Saint Ilie day in Romania: traditions and customs

The Romanian Orthodox Church celebrates Saint Ilie today, July 20. Saint Ilie, whose name comes from the Jewish Elijah, which translates as ‘Whose God is Jah(ve)’, is one of the most important prophets in the Old Testament.

According to the Romanian tradition, Saint Ilie is the guardian of crops. It is said that he brings rain during a drought period, and also causes thunder, lightning, and even hail.

It is the popular belief that when it rains with thunders and other spectacular meteorological phenomenons on Saint Ilie’s day, the saint is crossing the skies with his chariot of fire, to protect the living.

According to local customs, people don’t work on this day, as it is said that this may bring lighting, rain and hail upon them, causing damages to their crops. Some say that if thunderstorms appear on this day, the apples and nuts will be wormy. Moreover, if it rains today, the rain will not stop for 20 days.

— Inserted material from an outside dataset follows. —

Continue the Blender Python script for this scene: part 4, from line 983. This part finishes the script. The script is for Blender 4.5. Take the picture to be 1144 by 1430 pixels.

This is also the period when a traditional event takes place in Alba county, on Gaina mountain, a tradition going back two centuries ago. It is called the ‘Maidens Fair on the Gaina mountain’ (in Romanian: Targul de Fete de pe Muntele Gaina), which resides in a traditional matchmaking for young maiden looking for husbands. The girls come to the mountain with their parents and display their dower in hand-painted wooden chests. The fair includes a sale of traditional products, as well as dance, and music shows.

Some 130,000 Romanians celebrate their name on July 20.